» **DATA LINES**
====

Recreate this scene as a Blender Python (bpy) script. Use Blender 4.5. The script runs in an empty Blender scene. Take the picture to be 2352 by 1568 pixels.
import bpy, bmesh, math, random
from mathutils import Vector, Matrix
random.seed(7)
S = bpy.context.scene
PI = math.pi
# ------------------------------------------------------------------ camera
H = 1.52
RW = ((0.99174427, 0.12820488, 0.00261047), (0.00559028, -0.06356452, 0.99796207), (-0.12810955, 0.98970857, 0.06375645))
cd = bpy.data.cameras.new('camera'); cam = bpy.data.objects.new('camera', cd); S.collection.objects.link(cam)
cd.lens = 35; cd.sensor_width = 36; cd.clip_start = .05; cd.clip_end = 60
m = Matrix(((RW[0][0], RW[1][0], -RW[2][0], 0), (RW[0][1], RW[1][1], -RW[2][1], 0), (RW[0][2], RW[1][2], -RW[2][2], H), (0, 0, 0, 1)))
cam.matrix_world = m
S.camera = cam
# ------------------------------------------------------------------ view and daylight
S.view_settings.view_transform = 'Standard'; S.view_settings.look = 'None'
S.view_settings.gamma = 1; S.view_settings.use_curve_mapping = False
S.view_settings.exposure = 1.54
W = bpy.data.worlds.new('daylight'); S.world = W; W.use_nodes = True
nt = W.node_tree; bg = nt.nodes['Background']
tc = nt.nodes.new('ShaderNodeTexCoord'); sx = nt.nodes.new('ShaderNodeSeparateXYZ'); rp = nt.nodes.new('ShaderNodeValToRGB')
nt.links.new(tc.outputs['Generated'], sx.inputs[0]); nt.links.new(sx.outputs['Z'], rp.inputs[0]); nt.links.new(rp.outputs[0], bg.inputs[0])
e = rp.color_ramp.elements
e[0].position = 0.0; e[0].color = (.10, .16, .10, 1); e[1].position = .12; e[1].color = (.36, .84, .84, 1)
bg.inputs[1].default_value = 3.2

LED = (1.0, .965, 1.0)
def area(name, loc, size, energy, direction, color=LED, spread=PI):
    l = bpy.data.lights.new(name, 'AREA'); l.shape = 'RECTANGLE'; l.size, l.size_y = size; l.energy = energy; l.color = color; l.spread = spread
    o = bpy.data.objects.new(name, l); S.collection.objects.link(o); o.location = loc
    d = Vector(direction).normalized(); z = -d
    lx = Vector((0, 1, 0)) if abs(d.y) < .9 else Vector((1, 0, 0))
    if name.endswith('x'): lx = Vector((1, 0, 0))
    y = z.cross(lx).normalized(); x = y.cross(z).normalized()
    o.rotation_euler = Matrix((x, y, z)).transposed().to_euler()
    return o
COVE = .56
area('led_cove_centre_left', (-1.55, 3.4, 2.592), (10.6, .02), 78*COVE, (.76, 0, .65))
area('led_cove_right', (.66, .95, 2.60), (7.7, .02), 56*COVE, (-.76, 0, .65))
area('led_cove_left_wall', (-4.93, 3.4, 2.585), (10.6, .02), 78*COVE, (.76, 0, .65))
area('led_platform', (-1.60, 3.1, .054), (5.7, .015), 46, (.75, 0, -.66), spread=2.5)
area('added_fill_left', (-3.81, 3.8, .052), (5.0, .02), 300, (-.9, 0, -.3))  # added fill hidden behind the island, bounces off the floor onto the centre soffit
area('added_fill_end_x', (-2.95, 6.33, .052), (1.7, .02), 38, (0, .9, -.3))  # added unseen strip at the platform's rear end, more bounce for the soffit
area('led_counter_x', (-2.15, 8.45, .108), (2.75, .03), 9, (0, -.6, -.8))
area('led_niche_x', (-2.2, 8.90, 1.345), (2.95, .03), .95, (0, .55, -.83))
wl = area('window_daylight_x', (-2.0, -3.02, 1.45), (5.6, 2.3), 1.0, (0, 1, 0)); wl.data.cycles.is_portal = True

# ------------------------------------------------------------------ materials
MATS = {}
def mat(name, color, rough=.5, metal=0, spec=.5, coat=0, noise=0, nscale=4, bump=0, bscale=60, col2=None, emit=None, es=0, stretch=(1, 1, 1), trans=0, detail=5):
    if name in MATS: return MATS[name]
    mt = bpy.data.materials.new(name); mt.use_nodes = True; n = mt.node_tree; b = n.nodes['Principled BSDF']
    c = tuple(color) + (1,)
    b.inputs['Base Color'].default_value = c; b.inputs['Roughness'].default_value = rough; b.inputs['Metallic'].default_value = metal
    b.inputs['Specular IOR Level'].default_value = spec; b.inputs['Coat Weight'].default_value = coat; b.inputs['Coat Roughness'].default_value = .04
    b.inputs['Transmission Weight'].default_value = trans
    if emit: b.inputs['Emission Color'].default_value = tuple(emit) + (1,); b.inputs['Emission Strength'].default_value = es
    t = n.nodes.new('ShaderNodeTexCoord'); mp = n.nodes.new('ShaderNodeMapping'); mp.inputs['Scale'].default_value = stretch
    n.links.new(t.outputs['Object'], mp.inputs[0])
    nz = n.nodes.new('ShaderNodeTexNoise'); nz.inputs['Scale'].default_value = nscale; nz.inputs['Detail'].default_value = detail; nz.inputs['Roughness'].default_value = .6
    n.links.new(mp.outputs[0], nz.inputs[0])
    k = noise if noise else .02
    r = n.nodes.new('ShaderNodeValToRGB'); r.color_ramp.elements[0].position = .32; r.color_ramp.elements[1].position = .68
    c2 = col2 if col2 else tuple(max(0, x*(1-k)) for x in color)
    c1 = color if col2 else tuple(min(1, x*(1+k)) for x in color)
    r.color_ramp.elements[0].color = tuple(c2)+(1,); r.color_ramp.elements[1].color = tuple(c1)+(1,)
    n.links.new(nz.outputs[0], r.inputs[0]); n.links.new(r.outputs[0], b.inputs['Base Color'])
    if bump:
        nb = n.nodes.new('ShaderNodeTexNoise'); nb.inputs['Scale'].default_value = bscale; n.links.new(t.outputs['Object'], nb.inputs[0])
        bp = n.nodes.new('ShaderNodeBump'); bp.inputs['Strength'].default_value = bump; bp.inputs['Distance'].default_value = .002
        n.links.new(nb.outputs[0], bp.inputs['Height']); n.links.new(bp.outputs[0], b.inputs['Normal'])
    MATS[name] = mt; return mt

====

Give the count of lines in the listing that hold the word "scene", with no other text.

2